Unfortunately the cautions of Havel were not heeded and the structures of authoritarianism remain stubbornly rooted in many facets of national life; not the least being politics. His motto was “live not the lie” and it was derived from his conclusion that under the dictatorship, citizens were reduced to living a lie. Everyone, the ruler and the ruled, knew everything was founded on lies but no one wanted to bell the cat. Havel was one that did and in so doing led his country to free itself from much of the contradictions that still plague our country.
In his 1978 essay “The Power of the Powerless,” Havel showed how the totalitarian state could be overthrown. He first analysed the system to move beyond “name calling”: “The profound difference between our system – in terms of the nature of power- and what we traditionally understand by dictatorship, a difference I hope is clear even from this quite superficial comparison, has caused me to search for some term appropriate for our system, purely for the purposes of this essay. If I refer to it henceforth as a “post-totalitarian” system, I am fully aware that this is perhaps not the most precise term, but I am unable to think of a better one. I do not wish to imply by the prefix “post” that the system is no longer totalitarian; on the contrary, I mean that it is totalitarian in a way fundamentally different from classical dictatorships, different from totalitarianism as we usually understand it.”
Havel posited that an ordinary citizen is conditioned to, “conceal from himself the low foundations of his obedience, at the same time concealing the low foundations of power. It hides them behind the facade of something high. And that something is ideology. Ideology is a specious way of relating to the world. It offers human beings the illusion of an identity, of dignity, and of morality while making it easier for them to part with them. As the repository of something supra-personal and objective, it enables people to deceive their conscience and conceal their true position and their inglorious modus vivendi, both from the world and from themselves.”
In a most powerful peroration, Havel identified the life of lies that must be transcended by ordinary citizens if we are ever to become really free: “The post-totalitarian system touches people at every step, but it does so with its ideological gloves on.

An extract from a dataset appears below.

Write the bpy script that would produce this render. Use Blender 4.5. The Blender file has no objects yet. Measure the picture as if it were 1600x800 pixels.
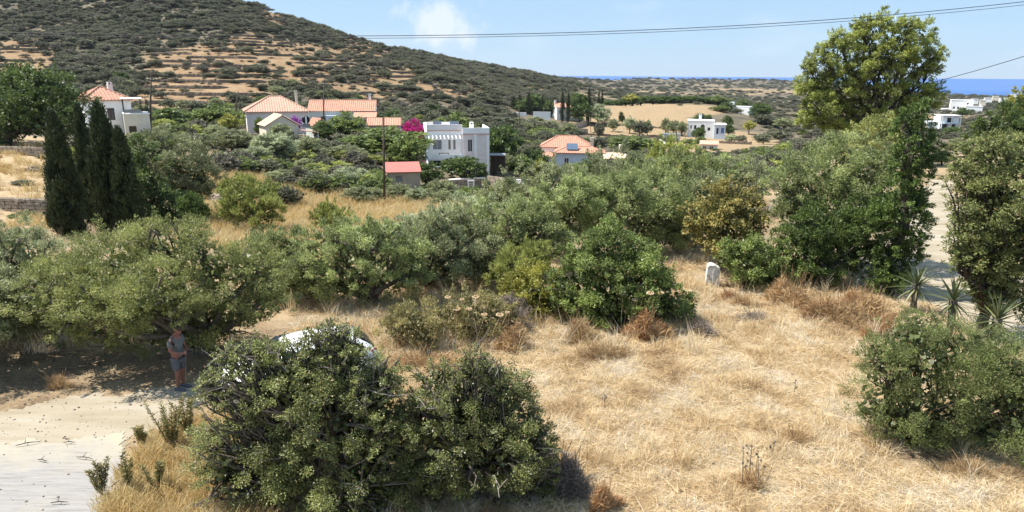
import bpy, math, random
import numpy as np
from mathutils import Vector, Matrix, Euler

sc = bpy.context.scene
COL = sc.collection
RNG = np.random.default_rng(11)
random.seed(5)

# ---------------------------------------------------------------- camera
F_PX = 1081.0                       # focal length in pixels of the 1600 px wide picture
PITCH = math.atan((400 - 117.7) / F_PX)
ROLL = math.radians(0.40)
CAM = np.array([0.0, 0.0, 8.0])
_F = np.array([0, math.cos(PITCH), -math.sin(PITCH)])
_U0 = np.array([0, math.sin(PITCH), math.cos(PITCH)])
_X0 = np.array([1.0, 0, 0])
_U = _U0 * math.cos(ROLL) - _X0 * math.sin(ROLL)
_R = _X0 * math.cos(ROLL) + _U0 * math.sin(ROLL)
cam = bpy.data.cameras.new('camera')
cam.sensor_width = 36.0
cam.lens = F_PX / 1600.0 * 36.0
cam.clip_start = 0.1
cam.clip_end = 600000.0
camo = bpy.data.objects.new('camera', cam)
COL.objects.link(camo)
M = Matrix.Identity(4)
for i in range(3):
    M[i][0], M[i][1], M[i][2], M[i][3] = _R[i], _U[i], -_F[i], CAM[i]
camo.matrix_world = M
sc.camera = camo

# ---------------------------------------------------------------- sun, sky, exposure
SUN_AZ = math.radians(-84)          # from +Y, clockwise; negative is to the left
SUN_EL = math.radians(58)
SUN_DIR = Vector((math.sin(SUN_AZ) * math.cos(SUN_EL), math.cos(SUN_AZ) * math.cos(SUN_EL), math.sin(SUN_EL)))
sl = bpy.data.lights.new('sun', 'SUN')
sl.energy = 4.6
sl.angle = math.radians(0.5)
sl.color = (1.0, 0.95, 0.87)
so = bpy.data.objects.new('sun', sl)
so.rotation_euler = SUN_DIR.to_track_quat('Z', 'Y').to_euler()
so.location = (-40, 40, 80)
COL.objects.link(so)
sc.view_settings.view_transform = 'Standard'
sc.view_settings.look = 'None'
sc.view_settings.exposure = 1.0
sc.view_settings.gamma = 1.0

world = bpy.data.worlds.new('World')
sc.world = world
world.use_nodes = True
wn, wl = world.node_tree.nodes, world.node_tree.links
wn.clear()
w_out = wn.new('ShaderNodeOutputWorld')
w_bg = wn.new('ShaderNodeBackground')
w_bg.inputs['Strength'].default_value = 0.065
sky = wn.new('ShaderNodeTexSky')
sky.sky_type = 'NISHITA'
sky.sun_disc = False
sky.sun_elevation = SUN_EL
sky.sun_rotation = SUN_AZ % (2 * math.pi)
sky.altitude = 100
sky.air_density = 1.0
sky.dust_density = 0.15
sky.ozone_density = 2.5


def at(px, py, Y):
    d = _F + (px - 800) / F_PX * _R + (400 - py) / F_PX * _U
    return CAM + d * (Y / d[1])


def mpp(px, py, Y):
    p = at(px, py, Y) - CAM
    return float(p @ _F) / F_PX


def proj(x, y, z):
    dx, dy, dz = x - CAM[0], y - CAM[1], z - CAM[2]
    f = dx * _F[0] + dy * _F[1] + dz * _F[2]
    return (800 + F_PX * (dx * _R[0] + dy * _R[1] + dz * _R[2]) / f,
            400 - F_PX * (dx * _U[0] + dy * _U[1] + dz * _U[2]) / f)


# clouds: one towering cloud low over the hill's flank and thin streaks of the same kind all round
def wnode(t, **kw):
    n = wn.new(t)
    for k, v in kw.items():
        setattr(n, k, v)
    return n


tc = wnode('ShaderNodeTexCoord')
cd = at(692, 38, 100.0) - CAM
cd = cd / np.linalg.norm(cd)
noi = wnode('ShaderNodeTexNoise')
noi.inputs['Scale'].default_value = 26.0
noi.inputs['Detail'].default_value = 8.0
noi.inputs['Roughness'].default_value = 0.62
wl.new(tc.outputs['Generated'], noi.inputs['Vector'])
sub = wnode('ShaderNodeVectorMath', operation='SUBTRACT')
wl.new(tc.outputs['Generated'], sub.inputs[0])
sub.inputs[1].default_value = cd
mul = wnode('ShaderNodeVectorMath', operation='MULTIPLY')
wl.new(sub.outputs[0], mul.inputs[0])
mul.inputs[1].default_value = (16.0, 16.0, 24.0)
ln = wnode('ShaderNodeVectorMath', operation='LENGTH')
wl.new(mul.outputs[0], ln.inputs[0])
m1 = wnode('ShaderNodeMath', operation='SUBTRACT')
m1.inputs[0].default_value = 1.0
wl.new(ln.outputs['Value'], m1.inputs[1])
m1b = wnode('ShaderNodeMath', operation='MAXIMUM')
wl.new(m1.outputs[0], m1b.inputs[0])
m1b.inputs[1].default_value = -0.85
m2 = wnode('ShaderNodeMath', operation='MULTIPLY_ADD')
wl.new(noi.outputs['Fac'], m2.inputs[0])
m2.inputs[1].default_value = 2.6
wl.new(m1b.outputs[0], m2.inputs[2])
mr = wnode('ShaderNodeMapRange')
mr.interpolation_type = 'SMOOTHSTEP'
wl.new(m2.outputs[0], mr.inputs['Value'])
mr.inputs['From Min'].default_value = 1.25
mr.inputs['From Max'].default_value = 2.15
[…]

This is why life in the system is so thoroughly permeated with hypocrisy and lies: government by bureaucracy is called popular government; the working class is enslaved in the name of the working class; the complete degradation of the individual is presented as his ultimate liberation; depriving people of information is called making it available; the use of power to manipulate is called the public control of power, and the arbitrary abuse of power is called observing the legal code; the repression of culture is called its development; the expansion of imperial influence is presented as support for the oppressed; the lack of free expression becomes the highest form of freedom; farcical elections become the highest form of democracy; banning independent thought becomes the most scientific of world views; military occupation becomes fraternal assistance.
Because the regime is captive to its own lies, it must falsify everything. It falsifies the past. It falsifies the present, and it falsifies the future. It falsifies statistics. It pretends not to possess an omnipotent and unprincipled police apparatus. It pretends to respect human rights. It pretends to persecute no one. It pretends to fear nothing. It pretends to pretend nothing.”